[WRITTEN PROBLEM] Write out the listing beneath this instruction in its entirety, exactly as it reads.

## BEGIN

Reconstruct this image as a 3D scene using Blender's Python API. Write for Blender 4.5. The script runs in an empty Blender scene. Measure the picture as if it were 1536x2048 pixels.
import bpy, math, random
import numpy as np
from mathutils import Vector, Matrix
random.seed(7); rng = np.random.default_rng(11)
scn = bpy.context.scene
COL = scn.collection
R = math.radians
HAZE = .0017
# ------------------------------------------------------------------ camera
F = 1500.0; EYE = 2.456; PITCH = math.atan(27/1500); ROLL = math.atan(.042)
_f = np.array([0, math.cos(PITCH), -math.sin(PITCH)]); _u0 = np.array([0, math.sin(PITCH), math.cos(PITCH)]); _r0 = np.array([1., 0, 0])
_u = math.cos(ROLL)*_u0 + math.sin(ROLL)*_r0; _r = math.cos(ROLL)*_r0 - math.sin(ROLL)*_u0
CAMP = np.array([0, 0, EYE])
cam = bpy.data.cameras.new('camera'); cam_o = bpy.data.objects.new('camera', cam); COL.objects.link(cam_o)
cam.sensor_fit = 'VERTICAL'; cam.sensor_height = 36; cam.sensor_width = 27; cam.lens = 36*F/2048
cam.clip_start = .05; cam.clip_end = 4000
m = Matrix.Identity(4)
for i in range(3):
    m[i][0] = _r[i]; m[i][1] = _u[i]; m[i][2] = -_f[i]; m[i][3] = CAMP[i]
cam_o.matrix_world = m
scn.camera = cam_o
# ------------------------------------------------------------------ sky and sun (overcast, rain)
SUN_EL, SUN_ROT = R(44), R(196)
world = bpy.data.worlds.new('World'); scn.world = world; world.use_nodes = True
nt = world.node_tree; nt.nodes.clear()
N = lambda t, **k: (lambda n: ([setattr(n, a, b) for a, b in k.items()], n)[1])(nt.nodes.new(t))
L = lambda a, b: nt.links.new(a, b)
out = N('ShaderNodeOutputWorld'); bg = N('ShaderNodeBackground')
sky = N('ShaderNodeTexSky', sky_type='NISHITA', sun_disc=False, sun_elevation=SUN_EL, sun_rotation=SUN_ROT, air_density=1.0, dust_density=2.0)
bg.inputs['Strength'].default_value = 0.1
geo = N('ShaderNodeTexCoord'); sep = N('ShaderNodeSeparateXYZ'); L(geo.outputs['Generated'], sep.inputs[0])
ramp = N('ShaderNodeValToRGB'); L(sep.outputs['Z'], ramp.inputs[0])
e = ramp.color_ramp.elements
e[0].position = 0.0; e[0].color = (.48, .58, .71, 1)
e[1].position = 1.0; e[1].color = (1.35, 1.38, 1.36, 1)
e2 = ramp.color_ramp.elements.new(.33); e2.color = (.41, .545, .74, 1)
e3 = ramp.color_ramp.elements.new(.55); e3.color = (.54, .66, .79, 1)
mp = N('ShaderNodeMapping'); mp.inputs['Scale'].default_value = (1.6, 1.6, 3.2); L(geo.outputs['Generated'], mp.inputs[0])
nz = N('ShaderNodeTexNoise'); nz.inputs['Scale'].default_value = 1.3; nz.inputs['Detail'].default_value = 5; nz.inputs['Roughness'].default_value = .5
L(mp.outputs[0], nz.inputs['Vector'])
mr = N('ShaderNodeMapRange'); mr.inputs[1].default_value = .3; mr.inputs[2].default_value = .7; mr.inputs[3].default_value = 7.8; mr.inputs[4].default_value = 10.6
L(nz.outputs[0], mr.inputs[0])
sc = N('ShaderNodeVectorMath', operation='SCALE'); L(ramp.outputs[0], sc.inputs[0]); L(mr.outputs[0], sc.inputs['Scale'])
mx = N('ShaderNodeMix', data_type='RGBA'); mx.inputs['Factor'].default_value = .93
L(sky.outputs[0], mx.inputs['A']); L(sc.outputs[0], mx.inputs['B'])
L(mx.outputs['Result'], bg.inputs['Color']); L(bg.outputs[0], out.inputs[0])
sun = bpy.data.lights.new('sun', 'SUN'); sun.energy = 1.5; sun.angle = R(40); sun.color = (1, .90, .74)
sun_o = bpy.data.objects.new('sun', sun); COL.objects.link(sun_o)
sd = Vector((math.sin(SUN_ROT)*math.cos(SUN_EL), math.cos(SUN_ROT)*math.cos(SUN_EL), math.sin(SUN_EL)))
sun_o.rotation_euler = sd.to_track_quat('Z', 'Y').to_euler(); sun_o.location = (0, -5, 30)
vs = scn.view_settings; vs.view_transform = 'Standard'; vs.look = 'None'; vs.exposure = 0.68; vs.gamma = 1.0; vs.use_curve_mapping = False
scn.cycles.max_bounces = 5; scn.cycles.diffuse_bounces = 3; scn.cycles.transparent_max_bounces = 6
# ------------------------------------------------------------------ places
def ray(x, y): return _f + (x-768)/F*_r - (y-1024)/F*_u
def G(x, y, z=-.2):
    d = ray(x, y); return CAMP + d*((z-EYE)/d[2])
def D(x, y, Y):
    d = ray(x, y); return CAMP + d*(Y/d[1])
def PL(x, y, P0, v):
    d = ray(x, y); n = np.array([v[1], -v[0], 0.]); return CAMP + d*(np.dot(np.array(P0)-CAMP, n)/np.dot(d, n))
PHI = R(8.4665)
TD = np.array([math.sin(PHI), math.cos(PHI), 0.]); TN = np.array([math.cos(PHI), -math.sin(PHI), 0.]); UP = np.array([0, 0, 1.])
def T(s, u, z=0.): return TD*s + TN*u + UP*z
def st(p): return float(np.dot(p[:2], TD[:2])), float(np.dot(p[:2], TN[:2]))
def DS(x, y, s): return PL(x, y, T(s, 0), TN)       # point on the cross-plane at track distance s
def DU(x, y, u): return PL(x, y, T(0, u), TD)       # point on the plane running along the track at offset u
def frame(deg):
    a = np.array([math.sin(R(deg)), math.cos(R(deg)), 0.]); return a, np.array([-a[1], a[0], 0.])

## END

[COMPLETED TASK]
Reconstruct this image as a 3D scene using Blender's Python API. Write for Blender 4.5. The script runs in an empty Blender scene. Measure the picture as if it were 1536x2048 pixels.
import bpy, math, random
import numpy as np
from mathutils import Vector, Matrix
random.seed(7); rng = np.random.default_rng(11)
scn = bpy.context.scene
COL = scn.collection
R = math.radians
HAZE = .0017
# ------------------------------------------------------------------ camera
F = 1500.0; EYE = 2.456; PITCH = math.atan(27/1500); ROLL = math.atan(.042)
_f = np.array([0, math.cos(PITCH), -math.sin(PITCH)]); _u0 = np.array([0, math.sin(PITCH), math.cos(PITCH)]); _r0 = np.array([1., 0, 0])
_u = math.cos(ROLL)*_u0 + math.sin(ROLL)*_r0; _r = math.cos(ROLL)*_r0 - math.sin(ROLL)*_u0
CAMP = np.array([0, 0, EYE])
cam = bpy.data.cameras.new('camera'); cam_o = bpy.data.objects.new('camera', cam); COL.objects.link(cam_o)
cam.sensor_fit = 'VERTICAL'; cam.sensor_height = 36; cam.sensor_width = 27; cam.lens = 36*F/2048
cam.clip_start = .05; cam.clip_end = 4000
m = Matrix.Identity(4)
for i in range(3):
    m[i][0] = _r[i]; m[i][1] = _u[i]; m[i][2] = -_f[i]; m[i][3] = CAMP[i]
cam_o.matrix_world = m
scn.camera = cam_o
# ------------------------------------------------------------------ sky and sun (overcast, rain)
SUN_EL, SUN_ROT = R(44), R(196)
world = bpy.data.worlds.new('World'); scn.world = world; world.use_nodes = True
nt = world.node_tree; nt.nodes.clear()
N = lambda t, **k: (lambda n: ([setattr(n, a, b) for a, b in k.items()], n)[1])(nt.nodes.new(t))
L = lambda a, b: nt.links.new(a, b)
out = N('ShaderNodeOutputWorld'); bg = N('ShaderNodeBackground')
sky = N('ShaderNodeTexSky', sky_type='NISHITA', sun_disc=False, sun_elevation=SUN_EL, sun_rotation=SUN_ROT, air_density=1.0, dust_density=2.0)
bg.inputs['Strength'].default_value = 0.1
geo = N('ShaderNodeTexCoord'); sep = N('ShaderNodeSeparateXYZ'); L(geo.outputs['Generated'], sep.inputs[0])
ramp = N('ShaderNodeValToRGB'); L(sep.outputs['Z'], ramp.inputs[0])
e = ramp.color_ramp.elements
e[0].position = 0.0; e[0].color = (.48, .58, .71, 1)
e[1].position = 1.0; e[1].color = (1.35, 1.38, 1.36, 1)
e2 = ramp.color_ramp.elements.new(.33); e2.color = (.41, .545, .74, 1)
e3 = ramp.color_ramp.elements.new(.55); e3.color = (.54, .66, .79, 1)
mp = N('ShaderNodeMapping'); mp.inputs['Scale'].default_value = (1.6, 1.6, 3.2); L(geo.outputs['Generated'], mp.inputs[0])
nz = N('ShaderNodeTexNoise'); nz.inputs['Scale'].default_value = 1.3; nz.inputs['Detail'].default_value = 5; nz.inputs['Roughness'].default_value = .5
L(mp.outputs[0], nz.inputs['Vector'])
mr = N('ShaderNodeMapRange'); mr.inputs[1].default_value = .3; mr.inputs[2].default_value = .7; mr.inputs[3].default_value = 7.8; mr.inputs[4].default_value = 10.6
L(nz.outputs[0], mr.inputs[0])
sc = N('ShaderNodeVectorMath', operation='SCALE'); L(ramp.outputs[0], sc.inputs[0]); L(mr.outputs[0], sc.inputs['Scale'])
mx = N('ShaderNodeMix', data_type='RGBA'); mx.inputs['Factor'].default_value = .93
L(sky.outputs[0], mx.inputs['A']); L(sc.outputs[0], mx.inputs['B'])
L(mx.outputs['Result'], bg.inputs['Color']); L(bg.outputs[0], out.inputs[0])
sun = bpy.data.lights.new('sun', 'SUN'); sun.energy = 1.5; sun.angle = R(40); sun.color = (1, .90, .74)
sun_o = bpy.data.objects.new('sun', sun); COL.objects.link(sun_o)
sd = Vector((math.sin(SUN_ROT)*math.cos(SUN_EL), math.cos(SUN_ROT)*math.cos(SUN_EL), math.sin(SUN_EL)))
sun_o.rotation_euler = sd.to_track_quat('Z', 'Y').to_euler(); sun_o.location = (0, -5, 30)
vs = scn.view_settings; vs.view_transform = 'Standard'; vs.look = 'None'; vs.exposure = 0.68; vs.gamma = 1.0; vs.use_curve_mapping = False
scn.cycles.max_bounces = 5; scn.cycles.diffuse_bounces = 3; scn.cycles.transparent_max_bounces = 6
# ------------------------------------------------------------------ places
def ray(x, y): return _f + (x-768)/F*_r - (y-1024)/F*_u
def G(x, y, z=-.2):
    d = ray(x, y); return CAMP + d*((z-EYE)/d[2])
def D(x, y, Y):
    d = ray(x, y); return CAMP + d*(Y/d[1])
def PL(x, y, P0, v):
    d = ray(x, y); n = np.array([v[1], -v[0], 0.]); return CAMP + d*(np.dot(np.array(P0)-CAMP, n)/np.dot(d, n))
PHI = R(8.4665)
TD = np.array([math.sin(PHI), math.cos(PHI), 0.]); TN = np.array([math.cos(PHI), -math.sin(PHI), 0.]); UP = np.array([0, 0, 1.])
def T(s, u, z=0.): return TD*s + TN*u + UP*z
def st(p): return float(np.dot(p[:2], TD[:2])), float(np.dot(p[:2], TN[:2]))
def DS(x, y, s): return PL(x, y, T(s, 0), TN)       # point on the cross-plane at track distance s
def DU(x, y, u): return PL(x, y, T(0, u), TD)       # point on the plane running along the track at offset u
def frame(deg):
    a = np.array([math.sin(R(deg)), math.cos(R(deg)), 0.]); return a, np.array([-a[1], a[0], 0.])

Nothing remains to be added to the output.